Non tutto è andato liscio e il quadro che emerge pone sicuramente molti interrogativi. Sembra non vi siano dubbi sulle capacità del nuovo presidente, il più giovane che la Francia abbia mai avuto, ma non sono ben definiti il suo programma e la sua linea: quello che si sa è che dei vari candidati era l’unico veramente europeista e su questo ha basato la sua campagna. Ma era anche l’unico a proporre una visione positiva e, in un certo senso, ottimistica della realtà francese.
Sono stati battuti i profeti di sventura e ha vinto la voglia di dare una scossa, di uscire dall’immobilismo del passato. Il mondo politico francese esce dalla competizione del tutto rivoluzionato. I partiti tradizionali sono stati fatti a pezzi, ed è scomparsa la scelta tra destra e sinistra che ha sempre contrassegnato la battaglia elettorale.
Oggi ci sono nuovi scenari: si conosce il mondo di Marine Le Pen e per questo i francesi lo hanno rifiutato, ma resta un’incognita la realizzazione del “sogno” di Macron. Al primo turno era risultato il primo col 24% di preferenze, seguito dalla Le Pen col 21,3%. Nel ballottaggio i risultati definitivi danno a Emmanuel Macron il 66,1% dei voti e a Marine Le Pen il 33,9%. In termini assoluti, significa che 20 milioni di elettori hanno dato fiducia al leader di “En Marche” e 10 milioni al Front National.
Ma non bisogna dimenticare che l’astensione ha segnato il record storico con il 25,44% dei francesi che non è andato a votare, 3 milioni hanno votato scheda bianca e 1 milione sono i voti nulli. Questo significa che il Paese è estremamente diviso, che i simpatizzanti del catastrofismo, del pessimismo, dell’ostilità verso il diverso sono molti. Le schede nulle e le schede bianche dicono di una grande difficoltà nella scelta e che molti hanno votato Macron soltanto per non votare la Le Pen.

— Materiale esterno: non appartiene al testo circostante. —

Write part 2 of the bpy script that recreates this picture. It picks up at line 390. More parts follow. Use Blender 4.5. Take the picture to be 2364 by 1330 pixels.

Quale sarà il seguito reale del nuovo presidente si saprà subito dopo le elezioni politiche del prossimo giugno quando la Francia sarà chiamata ad eleggere il nuovo Parlamento. C’è da aspettarsi una nuova campagna al fulmicotone perché gli sconfitti del ballottaggio vorranno dimostrare di essere ancora vivi. C’è il rischio abbastanza prevedibile che non si riesca ad avere maggioranze sicure e che si debba andare incontro a una stagione di alleanze tra partiti che in Francia non si è mai verificata e difficile da realizzare anche per le posizioni politiche così radicali. Durante la campagna elettorale, i candidati estremisti hanno ripetuto senza sosta i temi del “tutto va male”, raccontando una Francia perdente, che esce dalla storia, che ha paura di tutto e di tutti. C’è da vedere se continueranno su questa linea o se cercheranno di offrire spiragli meno catastrofisti visto il risultato di Macron che ha fatto leva sulla volontà di rinascita e sulla forza dell’ottimismo.
Dopo la Brexit e l’elezione di Donald Trump negli Stati Uniti molti erano pessimisti sul futuro dell’Unione Europea. Oggi la Francia, che è sulla linea delle elezioni in Austria e nei Paesi Bassi, porta un po’ di linfa e di ottimismo per un futuro sì contrastato, ma non privo di sviluppo.